I’ve always been interested in understanding how the world works. Initially, this sparked an interest in physics, and for most of high school, and the first couple years of my undergraduate degree (which I completed at the University of Melbourne), physics is what I focused on. That is until I happened to take an Earth science class. Just like that, a new passion emerged. A short time later I swapped my major to climate and weather and learned as much about the Earth system as I could: past climates, atmospheric dynamics, oceanography, and some meteorology. Shortly after, I had a conversation with my would-be Masters supervisor about possible postgraduate routes, and from that point, my heart was set on studying geography. During my Masters, I took classes on environmental management and geomorphology, and continued studying the Earth’s past. This culminated in my first foray into research, in which I studied the end of an ice age some 800,000 years ago using lake sediments from central Italy. Whatever reservations I had about aiming for a research career quickly dissipated, and so I applied for a PhD.

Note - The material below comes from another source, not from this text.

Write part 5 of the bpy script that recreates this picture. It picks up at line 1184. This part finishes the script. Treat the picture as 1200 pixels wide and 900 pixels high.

When looking for a project, I knew I wanted to study the Earth’s past, but I also wanted my work to relate to present (or near-future) problems. When I heard about an opportunity to study the East Antarctic Ice Sheet at Monash over Twitter, I knew immediately that’s what I wanted to do, and now here I am, excited to delve into the palaeo history of the Denman Glacier, and help secure Antarctica’s environmental future.

I suppose it was always meant to be: ever since spending a few years in Amsterdam when I was young, I’ve been very fond of the cold!

The Antarctic ice sheet is one of the most globally significant systems to understand, and much is still uncertain about what drives its evolution, and what effect continued climate change could have on its future.